── LISTED ENTRIES
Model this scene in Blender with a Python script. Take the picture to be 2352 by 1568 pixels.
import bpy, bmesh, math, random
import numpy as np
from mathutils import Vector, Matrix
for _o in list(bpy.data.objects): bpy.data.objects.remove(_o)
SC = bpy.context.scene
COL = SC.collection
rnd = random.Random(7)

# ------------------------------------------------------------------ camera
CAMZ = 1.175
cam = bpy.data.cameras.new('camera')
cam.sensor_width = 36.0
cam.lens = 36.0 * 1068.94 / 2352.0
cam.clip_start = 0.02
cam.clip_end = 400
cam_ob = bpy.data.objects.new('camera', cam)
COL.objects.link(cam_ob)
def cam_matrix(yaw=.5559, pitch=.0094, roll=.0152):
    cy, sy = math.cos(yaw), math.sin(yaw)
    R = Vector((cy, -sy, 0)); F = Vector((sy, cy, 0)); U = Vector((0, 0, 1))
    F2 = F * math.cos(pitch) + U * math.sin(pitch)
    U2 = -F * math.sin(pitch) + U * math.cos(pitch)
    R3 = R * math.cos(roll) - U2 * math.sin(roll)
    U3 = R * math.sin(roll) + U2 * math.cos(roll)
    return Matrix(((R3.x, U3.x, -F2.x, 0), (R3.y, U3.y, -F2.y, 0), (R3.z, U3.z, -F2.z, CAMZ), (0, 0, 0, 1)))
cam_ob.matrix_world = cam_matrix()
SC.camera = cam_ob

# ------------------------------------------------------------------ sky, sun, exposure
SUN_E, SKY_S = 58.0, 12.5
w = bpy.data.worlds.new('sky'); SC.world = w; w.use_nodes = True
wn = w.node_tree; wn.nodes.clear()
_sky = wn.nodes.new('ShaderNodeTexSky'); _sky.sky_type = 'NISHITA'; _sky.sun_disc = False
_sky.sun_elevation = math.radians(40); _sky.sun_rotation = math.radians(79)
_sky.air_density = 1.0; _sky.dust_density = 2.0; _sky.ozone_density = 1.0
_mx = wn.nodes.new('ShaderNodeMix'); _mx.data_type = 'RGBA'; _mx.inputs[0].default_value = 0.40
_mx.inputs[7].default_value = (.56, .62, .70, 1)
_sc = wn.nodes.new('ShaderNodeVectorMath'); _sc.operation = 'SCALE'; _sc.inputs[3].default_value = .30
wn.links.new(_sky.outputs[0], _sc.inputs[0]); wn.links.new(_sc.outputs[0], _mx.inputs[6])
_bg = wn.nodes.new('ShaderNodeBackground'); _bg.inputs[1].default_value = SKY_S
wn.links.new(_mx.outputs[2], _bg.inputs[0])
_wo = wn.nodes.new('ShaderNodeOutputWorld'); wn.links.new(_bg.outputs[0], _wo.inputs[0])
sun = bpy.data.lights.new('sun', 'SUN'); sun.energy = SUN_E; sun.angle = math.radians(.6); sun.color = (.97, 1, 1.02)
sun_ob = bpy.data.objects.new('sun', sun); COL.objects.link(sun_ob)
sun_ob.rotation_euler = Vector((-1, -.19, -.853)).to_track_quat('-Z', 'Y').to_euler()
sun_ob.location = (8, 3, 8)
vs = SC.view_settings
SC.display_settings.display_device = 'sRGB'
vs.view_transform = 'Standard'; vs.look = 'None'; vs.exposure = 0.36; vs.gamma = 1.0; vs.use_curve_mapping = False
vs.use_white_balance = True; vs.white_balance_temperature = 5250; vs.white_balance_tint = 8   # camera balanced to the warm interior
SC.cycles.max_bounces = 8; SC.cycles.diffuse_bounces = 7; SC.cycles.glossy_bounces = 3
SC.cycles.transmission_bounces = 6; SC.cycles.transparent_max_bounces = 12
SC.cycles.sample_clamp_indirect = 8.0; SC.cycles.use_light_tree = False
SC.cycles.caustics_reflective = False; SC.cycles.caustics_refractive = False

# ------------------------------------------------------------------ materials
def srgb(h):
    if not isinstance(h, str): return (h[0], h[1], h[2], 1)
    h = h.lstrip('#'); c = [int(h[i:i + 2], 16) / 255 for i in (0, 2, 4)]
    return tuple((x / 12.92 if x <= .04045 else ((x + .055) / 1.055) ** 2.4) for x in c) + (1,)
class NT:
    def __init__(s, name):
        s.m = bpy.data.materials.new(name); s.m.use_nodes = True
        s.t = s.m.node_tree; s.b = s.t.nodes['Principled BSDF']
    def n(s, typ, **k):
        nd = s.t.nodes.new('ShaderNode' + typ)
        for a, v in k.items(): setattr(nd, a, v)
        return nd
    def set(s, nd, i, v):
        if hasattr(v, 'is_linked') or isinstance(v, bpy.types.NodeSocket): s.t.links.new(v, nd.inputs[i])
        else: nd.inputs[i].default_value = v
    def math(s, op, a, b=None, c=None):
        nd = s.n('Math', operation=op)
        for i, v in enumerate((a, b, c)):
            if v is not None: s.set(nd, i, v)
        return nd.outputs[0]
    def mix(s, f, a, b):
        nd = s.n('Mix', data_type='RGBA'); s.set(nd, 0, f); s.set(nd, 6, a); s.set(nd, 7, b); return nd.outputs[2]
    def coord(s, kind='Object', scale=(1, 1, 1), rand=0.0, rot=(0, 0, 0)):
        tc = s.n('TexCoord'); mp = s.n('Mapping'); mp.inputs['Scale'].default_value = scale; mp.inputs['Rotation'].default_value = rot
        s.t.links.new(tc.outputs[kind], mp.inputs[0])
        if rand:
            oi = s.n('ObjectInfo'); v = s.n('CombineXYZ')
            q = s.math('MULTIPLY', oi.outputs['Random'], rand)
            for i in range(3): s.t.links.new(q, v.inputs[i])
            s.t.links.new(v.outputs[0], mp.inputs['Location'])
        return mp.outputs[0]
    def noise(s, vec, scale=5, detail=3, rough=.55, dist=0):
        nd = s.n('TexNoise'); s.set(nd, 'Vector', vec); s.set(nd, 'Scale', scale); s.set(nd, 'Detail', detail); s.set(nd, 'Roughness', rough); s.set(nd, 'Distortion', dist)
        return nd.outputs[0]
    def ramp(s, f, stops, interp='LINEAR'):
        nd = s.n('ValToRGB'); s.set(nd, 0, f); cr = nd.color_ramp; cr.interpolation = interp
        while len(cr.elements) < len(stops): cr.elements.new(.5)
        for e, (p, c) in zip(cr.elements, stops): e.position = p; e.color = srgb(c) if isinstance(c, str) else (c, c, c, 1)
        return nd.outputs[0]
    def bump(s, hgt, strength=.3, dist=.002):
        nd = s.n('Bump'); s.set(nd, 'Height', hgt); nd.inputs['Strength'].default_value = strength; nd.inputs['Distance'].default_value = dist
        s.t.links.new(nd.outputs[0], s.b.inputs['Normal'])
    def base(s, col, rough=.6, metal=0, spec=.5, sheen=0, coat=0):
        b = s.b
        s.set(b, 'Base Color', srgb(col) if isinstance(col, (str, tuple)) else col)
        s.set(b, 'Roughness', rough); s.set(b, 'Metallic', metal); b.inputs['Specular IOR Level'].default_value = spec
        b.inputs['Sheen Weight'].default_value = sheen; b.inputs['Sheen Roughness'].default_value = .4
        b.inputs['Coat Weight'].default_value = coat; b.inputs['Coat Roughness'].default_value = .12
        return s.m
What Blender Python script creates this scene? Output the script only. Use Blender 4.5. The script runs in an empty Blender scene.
────
▶ [WHAT IS BEING ASKED]: Repeat the data in its entirety, character for character.

▶ [TASK SOLUTION]:
Model this scene in Blender with a Python script. Take the picture to be 2352 by 1568 pixels.
import bpy, bmesh, math, random
import numpy as np
from mathutils import Vector, Matrix
for _o in list(bpy.data.objects): bpy.data.objects.remove(_o)
SC = bpy.context.scene
COL = SC.collection
rnd = random.Random(7)

# ------------------------------------------------------------------ camera
CAMZ = 1.175
cam = bpy.data.cameras.new('camera')
cam.sensor_width = 36.0
cam.lens = 36.0 * 1068.94 / 2352.0
cam.clip_start = 0.02
cam.clip_end = 400
cam_ob = bpy.data.objects.new('camera', cam)
COL.objects.link(cam_ob)
def cam_matrix(yaw=.5559, pitch=.0094, roll=.0152):
    cy, sy = math.cos(yaw), math.sin(yaw)
    R = Vector((cy, -sy, 0)); F = Vector((sy, cy, 0)); U = Vector((0, 0, 1))
    F2 = F * math.cos(pitch) + U * math.sin(pitch)
    U2 = -F * math.sin(pitch) + U * math.cos(pitch)
    R3 = R * math.cos(roll) - U2 * math.sin(roll)
    U3 = R * math.sin(roll) + U2 * math.cos(roll)
    return Matrix(((R3.x, U3.x, -F2.x, 0), (R3.y, U3.y, -F2.y, 0), (R3.z, U3.z, -F2.z, CAMZ), (0, 0, 0, 1)))
cam_ob.matrix_world = cam_matrix()
SC.camera = cam_ob

# ------------------------------------------------------------------ sky, sun, exposure
SUN_E, SKY_S = 58.0, 12.5
w = bpy.data.worlds.new('sky'); SC.world = w; w.use_nodes = True
wn = w.node_tree; wn.nodes.clear()
_sky = wn.nodes.new('ShaderNodeTexSky'); _sky.sky_type = 'NISHITA'; _sky.sun_disc = False
_sky.sun_elevation = math.radians(40); _sky.sun_rotation = math.radians(79)
_sky.air_density = 1.0; _sky.dust_density = 2.0; _sky.ozone_density = 1.0
_mx = wn.nodes.new('ShaderNodeMix'); _mx.data_type = 'RGBA'; _mx.inputs[0].default_value = 0.40
_mx.inputs[7].default_value = (.56, .62, .70, 1)
_sc = wn.nodes.new('ShaderNodeVectorMath'); _sc.operation = 'SCALE'; _sc.inputs[3].default_value = .30
wn.links.new(_sky.outputs[0], _sc.inputs[0]); wn.links.new(_sc.outputs[0], _mx.inputs[6])
_bg = wn.nodes.new('ShaderNodeBackground'); _bg.inputs[1].default_value = SKY_S
wn.links.new(_mx.outputs[2], _bg.inputs[0])
_wo = wn.nodes.new('ShaderNodeOutputWorld'); wn.links.new(_bg.outputs[0], _wo.inputs[0])
sun = bpy.data.lights.new('sun', 'SUN'); sun.energy = SUN_E; sun.angle = math.radians(.6); sun.color = (.97, 1, 1.02)
sun_ob = bpy.data.objects.new('sun', sun); COL.objects.link(sun_ob)
sun_ob.rotation_euler = Vector((-1, -.19, -.853)).to_track_quat('-Z', 'Y').to_euler()
sun_ob.location = (8, 3, 8)
vs = SC.view_settings
SC.display_settings.display_device = 'sRGB'
vs.view_transform = 'Standard'; vs.look = 'None'; vs.exposure = 0.36; vs.gamma = 1.0; vs.use_curve_mapping = False
vs.use_white_balance = True; vs.white_balance_temperature = 5250; vs.white_balance_tint = 8   # camera balanced to the warm interior
SC.cycles.max_bounces = 8; SC.cycles.diffuse_bounces = 7; SC.cycles.glossy_bounces = 3
SC.cycles.transmission_bounces = 6; SC.cycles.transparent_max_bounces = 12
SC.cycles.sample_clamp_indirect = 8.0; SC.cycles.use_light_tree = False
SC.cycles.caustics_reflective = False; SC.cycles.caustics_refractive = False

# ------------------------------------------------------------------ materials
def srgb(h):
    if not isinstance(h, str): return (h[0], h[1], h[2], 1)
    h = h.lstrip('#'); c = [int(h[i:i + 2], 16) / 255 for i in (0, 2, 4)]
    return tuple((x / 12.92 if x <= .04045 else ((x + .055) / 1.055) ** 2.4) for x in c) + (1,)
class NT:
    def __init__(s, name):
        s.m = bpy.data.materials.new(name); s.m.use_nodes = True
        s.t = s.m.node_tree; s.b = s.t.nodes['Principled BSDF']
    def n(s, typ, **k):
        nd = s.t.nodes.new('ShaderNode' + typ)
        for a, v in k.items(): setattr(nd, a, v)
        return nd
    def set(s, nd, i, v):
        if hasattr(v, 'is_linked') or isinstance(v, bpy.types.NodeSocket): s.t.links.new(v, nd.inputs[i])
        else: nd.inputs[i].default_value = v
    def math(s, op, a, b=None, c=None):
        nd = s.n('Math', operation=op)
        for i, v in enumerate((a, b, c)):
            if v is not None: s.set(nd, i, v)
        return nd.outputs[0]
    def mix(s, f, a, b):
        nd = s.n('Mix', data_type='RGBA'); s.set(nd, 0, f); s.set(nd, 6, a); s.set(nd, 7, b); return nd.outputs[2]
    def coord(s, kind='Object', scale=(1, 1, 1), rand=0.0, rot=(0, 0, 0)):
        tc = s.n('TexCoord'); mp = s.n('Mapping'); mp.inputs['Scale'].default_value = scale; mp.inputs['Rotation'].default_value = rot
        s.t.links.new(tc.outputs[kind], mp.inputs[0])
        if rand:
            oi = s.n('ObjectInfo'); v = s.n('CombineXYZ')
            q = s.math('MULTIPLY', oi.outputs['Random'], rand)
            for i in range(3): s.t.links.new(q, v.inputs[i])
            s.t.links.new(v.outputs[0], mp.inputs['Location'])
        return mp.outputs[0]
    def noise(s, vec, scale=5, detail=3, rough=.55, dist=0):
        nd = s.n('TexNoise'); s.set(nd, 'Vector', vec); s.set(nd, 'Scale', scale); s.set(nd, 'Detail', detail); s.set(nd, 'Roughness', rough); s.set(nd, 'Distortion', dist)
        return nd.outputs[0]
    def ramp(s, f, stops, interp='LINEAR'):
        nd = s.n('ValToRGB'); s.set(nd, 0, f); cr = nd.color_ramp; cr.interpolation = interp
        while len(cr.elements) < len(stops): cr.elements.new(.5)
        for e, (p, c) in zip(cr.elements, stops): e.position = p; e.color = srgb(c) if isinstance(c, str) else (c, c, c, 1)
        return nd.outputs[0]
    def bump(s, hgt, strength=.3, dist=.002):
        nd = s.n('Bump'); s.set(nd, 'Height', hgt); nd.inputs['Strength'].default_value = strength; nd.inputs['Distance'].default_value = dist
        s.t.links.new(nd.outputs[0], s.b.inputs['Normal'])
    def base(s, col, rough=.6, metal=0, spec=.5, sheen=0, coat=0):
        b = s.b
        s.set(b, 'Base Color', srgb(col) if isinstance(col, (str, tuple)) else col)
        s.set(b, 'Roughness', rough); s.set(b, 'Metallic', metal); b.inputs['Specular IOR Level'].default_value = spec
        b.inputs['Sheen Weight'].default_value = sheen; b.inputs['Sheen Roughness'].default_value = .4
        b.inputs['Coat Weight'].default_value = coat; b.inputs['Coat Roughness'].default_value = .12
        return s.m
What Blender Python script creates this scene? Output the script only. Use Blender 4.5. The script runs in an empty Blender scene.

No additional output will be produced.